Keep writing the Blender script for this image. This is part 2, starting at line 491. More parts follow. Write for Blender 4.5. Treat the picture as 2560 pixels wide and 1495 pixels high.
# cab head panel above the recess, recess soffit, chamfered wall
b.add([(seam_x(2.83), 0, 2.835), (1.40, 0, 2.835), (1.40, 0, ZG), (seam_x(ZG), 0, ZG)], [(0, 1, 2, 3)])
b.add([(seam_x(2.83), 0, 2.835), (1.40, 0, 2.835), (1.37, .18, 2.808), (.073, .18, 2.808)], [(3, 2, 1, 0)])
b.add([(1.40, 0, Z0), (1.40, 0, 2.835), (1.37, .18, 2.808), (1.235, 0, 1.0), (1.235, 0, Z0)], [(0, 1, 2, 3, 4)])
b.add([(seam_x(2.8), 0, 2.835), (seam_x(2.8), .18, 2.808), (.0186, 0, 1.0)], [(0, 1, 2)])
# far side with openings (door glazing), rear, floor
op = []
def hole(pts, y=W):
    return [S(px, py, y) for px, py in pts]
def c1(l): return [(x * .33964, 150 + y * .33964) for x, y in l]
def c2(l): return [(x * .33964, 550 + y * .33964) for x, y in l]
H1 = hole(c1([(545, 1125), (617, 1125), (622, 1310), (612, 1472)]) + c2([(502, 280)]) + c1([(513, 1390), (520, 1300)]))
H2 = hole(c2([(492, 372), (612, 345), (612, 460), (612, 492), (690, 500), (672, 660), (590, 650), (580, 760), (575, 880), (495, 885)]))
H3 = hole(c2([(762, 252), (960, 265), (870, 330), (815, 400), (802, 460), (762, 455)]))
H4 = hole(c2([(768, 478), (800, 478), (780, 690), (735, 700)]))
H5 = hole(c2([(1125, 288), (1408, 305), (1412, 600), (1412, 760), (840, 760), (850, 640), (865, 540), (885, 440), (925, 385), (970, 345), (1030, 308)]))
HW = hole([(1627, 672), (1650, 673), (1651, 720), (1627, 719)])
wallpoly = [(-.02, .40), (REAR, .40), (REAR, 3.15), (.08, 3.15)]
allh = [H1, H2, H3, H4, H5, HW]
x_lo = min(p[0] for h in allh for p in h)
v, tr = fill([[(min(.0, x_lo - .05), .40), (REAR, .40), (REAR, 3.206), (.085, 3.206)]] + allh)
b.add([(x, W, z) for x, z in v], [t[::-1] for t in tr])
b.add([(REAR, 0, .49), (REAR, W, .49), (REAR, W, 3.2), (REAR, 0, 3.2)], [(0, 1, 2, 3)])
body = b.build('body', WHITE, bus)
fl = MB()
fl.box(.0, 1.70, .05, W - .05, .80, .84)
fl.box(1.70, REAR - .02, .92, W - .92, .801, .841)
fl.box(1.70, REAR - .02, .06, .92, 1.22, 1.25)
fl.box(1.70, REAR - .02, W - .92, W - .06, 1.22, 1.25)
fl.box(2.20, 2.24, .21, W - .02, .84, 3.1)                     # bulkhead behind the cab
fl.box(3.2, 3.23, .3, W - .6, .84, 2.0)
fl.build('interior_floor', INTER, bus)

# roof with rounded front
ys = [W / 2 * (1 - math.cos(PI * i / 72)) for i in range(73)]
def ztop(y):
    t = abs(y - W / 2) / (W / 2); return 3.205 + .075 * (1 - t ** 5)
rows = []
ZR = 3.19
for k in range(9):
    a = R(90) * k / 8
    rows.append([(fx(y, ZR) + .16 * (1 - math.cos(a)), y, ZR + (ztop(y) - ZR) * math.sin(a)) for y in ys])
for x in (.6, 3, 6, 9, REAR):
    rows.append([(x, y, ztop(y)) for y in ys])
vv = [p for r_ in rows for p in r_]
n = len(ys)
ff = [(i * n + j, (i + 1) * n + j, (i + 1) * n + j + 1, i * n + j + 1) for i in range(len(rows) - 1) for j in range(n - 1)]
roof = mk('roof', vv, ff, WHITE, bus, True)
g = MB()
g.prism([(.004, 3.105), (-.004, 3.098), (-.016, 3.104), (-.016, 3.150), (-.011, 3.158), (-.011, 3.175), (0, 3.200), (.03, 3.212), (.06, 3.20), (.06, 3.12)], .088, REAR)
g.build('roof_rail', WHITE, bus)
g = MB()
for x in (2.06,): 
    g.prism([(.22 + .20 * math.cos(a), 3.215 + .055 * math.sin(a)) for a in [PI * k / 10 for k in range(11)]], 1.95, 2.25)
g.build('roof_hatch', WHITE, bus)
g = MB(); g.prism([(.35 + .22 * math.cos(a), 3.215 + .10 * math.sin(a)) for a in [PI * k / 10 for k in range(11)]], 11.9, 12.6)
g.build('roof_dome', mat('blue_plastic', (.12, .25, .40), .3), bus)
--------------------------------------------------
Write the whole listing out again. Keep every line exactly as it is.

THE OUTPUT —
Keep writing the Blender script for this image. This is part 2, starting at line 491. More parts follow. Write for Blender 4.5. Treat the picture as 2560 pixels wide and 1495 pixels high.
# cab head panel above the recess, recess soffit, chamfered wall
b.add([(seam_x(2.83), 0, 2.835), (1.40, 0, 2.835), (1.40, 0, ZG), (seam_x(ZG), 0, ZG)], [(0, 1, 2, 3)])
b.add([(seam_x(2.83), 0, 2.835), (1.40, 0, 2.835), (1.37, .18, 2.808), (.073, .18, 2.808)], [(3, 2, 1, 0)])
b.add([(1.40, 0, Z0), (1.40, 0, 2.835), (1.37, .18, 2.808), (1.235, 0, 1.0), (1.235, 0, Z0)], [(0, 1, 2, 3, 4)])
b.add([(seam_x(2.8), 0, 2.835), (seam_x(2.8), .18, 2.808), (.0186, 0, 1.0)], [(0, 1, 2)])
# far side with openings (door glazing), rear, floor
op = []
def hole(pts, y=W):
    return [S(px, py, y) for px, py in pts]
def c1(l): return [(x * .33964, 150 + y * .33964) for x, y in l]
def c2(l): return [(x * .33964, 550 + y * .33964) for x, y in l]
H1 = hole(c1([(545, 1125), (617, 1125), (622, 1310), (612, 1472)]) + c2([(502, 280)]) + c1([(513, 1390), (520, 1300)]))
H2 = hole(c2([(492, 372), (612, 345), (612, 460), (612, 492), (690, 500), (672, 660), (590, 650), (580, 760), (575, 880), (495, 885)]))
H3 = hole(c2([(762, 252), (960, 265), (870, 330), (815, 400), (802, 460), (762, 455)]))
H4 = hole(c2([(768, 478), (800, 478), (780, 690), (735, 700)]))
H5 = hole(c2([(1125, 288), (1408, 305), (1412, 600), (1412, 760), (840, 760), (850, 640), (865, 540), (885, 440), (925, 385), (970, 345), (1030, 308)]))
HW = hole([(1627, 672), (1650, 673), (1651, 720), (1627, 719)])
wallpoly = [(-.02, .40), (REAR, .40), (REAR, 3.15), (.08, 3.15)]
allh = [H1, H2, H3, H4, H5, HW]
x_lo = min(p[0] for h in allh for p in h)
v, tr = fill([[(min(.0, x_lo - .05), .40), (REAR, .40), (REAR, 3.206), (.085, 3.206)]] + allh)
b.add([(x, W, z) for x, z in v], [t[::-1] for t in tr])
b.add([(REAR, 0, .49), (REAR, W, .49), (REAR, W, 3.2), (REAR, 0, 3.2)], [(0, 1, 2, 3)])
body = b.build('body', WHITE, bus)
fl = MB()
fl.box(.0, 1.70, .05, W - .05, .80, .84)
fl.box(1.70, REAR - .02, .92, W - .92, .801, .841)
fl.box(1.70, REAR - .02, .06, .92, 1.22, 1.25)
fl.box(1.70, REAR - .02, W - .92, W - .06, 1.22, 1.25)
fl.box(2.20, 2.24, .21, W - .02, .84, 3.1)                     # bulkhead behind the cab
fl.box(3.2, 3.23, .3, W - .6, .84, 2.0)
fl.build('interior_floor', INTER, bus)

# roof with rounded front
ys = [W / 2 * (1 - math.cos(PI * i / 72)) for i in range(73)]
def ztop(y):
    t = abs(y - W / 2) / (W / 2); return 3.205 + .075 * (1 - t ** 5)
rows = []
ZR = 3.19
for k in range(9):
    a = R(90) * k / 8
    rows.append([(fx(y, ZR) + .16 * (1 - math.cos(a)), y, ZR + (ztop(y) - ZR) * math.sin(a)) for y in ys])
for x in (.6, 3, 6, 9, REAR):
    rows.append([(x, y, ztop(y)) for y in ys])
vv = [p for r_ in rows for p in r_]
n = len(ys)
ff = [(i * n + j, (i + 1) * n + j, (i + 1) * n + j + 1, i * n + j + 1) for i in range(len(rows) - 1) for j in range(n - 1)]
roof = mk('roof', vv, ff, WHITE, bus, True)
g = MB()
g.prism([(.004, 3.105), (-.004, 3.098), (-.016, 3.104), (-.016, 3.150), (-.011, 3.158), (-.011, 3.175), (0, 3.200), (.03, 3.212), (.06, 3.20), (.06, 3.12)], .088, REAR)
g.build('roof_rail', WHITE, bus)
g = MB()
for x in (2.06,): 
    g.prism([(.22 + .20 * math.cos(a), 3.215 + .055 * math.sin(a)) for a in [PI * k / 10 for k in range(11)]], 1.95, 2.25)
g.build('roof_hatch', WHITE, bus)
g = MB(); g.prism([(.35 + .22 * math.cos(a), 3.215 + .10 * math.sin(a)) for a in [PI * k / 10 for k in range(11)]], 11.9, 12.6)
g.build('roof_dome', mat('blue_plastic', (.12, .25, .40), .3), bus)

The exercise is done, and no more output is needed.